獣の白骨は、恐らく放置された家畜やカモシカなどの弱小野生動物の死骸でしょうね。 山の登山者があまり通らないルートではよく転がってます。 女峰山の下りの笹ヤブ帯でも転がってました。

この死滅廃村の情景は、ローカル線ブームでこういう所に訪問者が訪れるようになったら整備されて消滅したみたいです。
その意味では、貴重な情景です。でも、さすがに写真を撮る被写体ではなかったですね。 今思えば、大スクープ光景だったのですが・・。
2014-06-22 * 風来梨 [ 編集 ]

No title

偉大なるラスプーチン、『やんぐ』なる殿下・・、恐悦至極に御座います。

殿下がお忍びであらせられた時は、そろそろに秘境ブームが本格的になっていて、この地も訪れる者がある事が想定されて、ワテの見たああいう情景は「訪れる者に悪印象を与える」として整備されて淘汰されたようですな。 だから、殿下が目にされた白樺の情景は草原となっていた事でしょうな。

その意味では、ニョホホホ~山の裏見ノ滝ルートのササ藪帯は人が通らんルートだったのでしょうな。 白骨が転がってたし。 しかも、一部は肉付で・・。

>剣呑といえば天○茶屋や新△宮・・
駅の西南のあの方向ですな・・
以前あった南海平野線の飛◆本通駅は、そのど真ん中にあって・・、その・・、窓が開いていたら2階で頑張っているシーンを目撃できたそ~です。
2014-06-22 * 風来梨 [ 編集 ]

No title

微かな記憶では列車の折り返し時間を利用して白樺から蕗ノ台まで歩く予定でしたが、異様な雰囲気に負けて諦めています。
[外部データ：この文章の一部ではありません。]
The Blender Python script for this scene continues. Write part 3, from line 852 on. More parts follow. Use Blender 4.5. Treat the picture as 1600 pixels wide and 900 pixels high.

牧場や原野の中ならともかく深い樹林帯は気味が悪いものですよね。出てくるのは大概エゾシカですが草叢がガサガサ鳴るだけで背筋が寒くなったものです。
>以前あった南海平野線の■田本通駅は、そのど真ん中にあって・・
「徒歩」ならその、じっくりと格闘シーンを・・・><;
2014-06-22 * 風来茄子 [ 編集 ]

No title

殿下、返しコメ有り難さきめいわ・・、もとい有り難き幸せにございます。

ワテは蕗ノ台は未訪でして・・。 蕗ノ台は更に何にもないらしい・・との事でパスしましたよ。
一応、なんちゃって撮り鉄だったので。

獣のガサガサも怖いけど、歩いていてズホッとハマるのも怖いですよ。

山ではス-パ-トライゲッター(転倒王者)なんで。
2014-06-22 * 風来梨 [ 編集 ]

No title

それと殿下に御申忠いたします。

>「徒歩」ならその、じっくりと格闘シーンを・・・><;

徒歩であの界隈を行くと、格闘シ-ンを見る前に「御案内」されて、自ら格闘するハメとなりまする。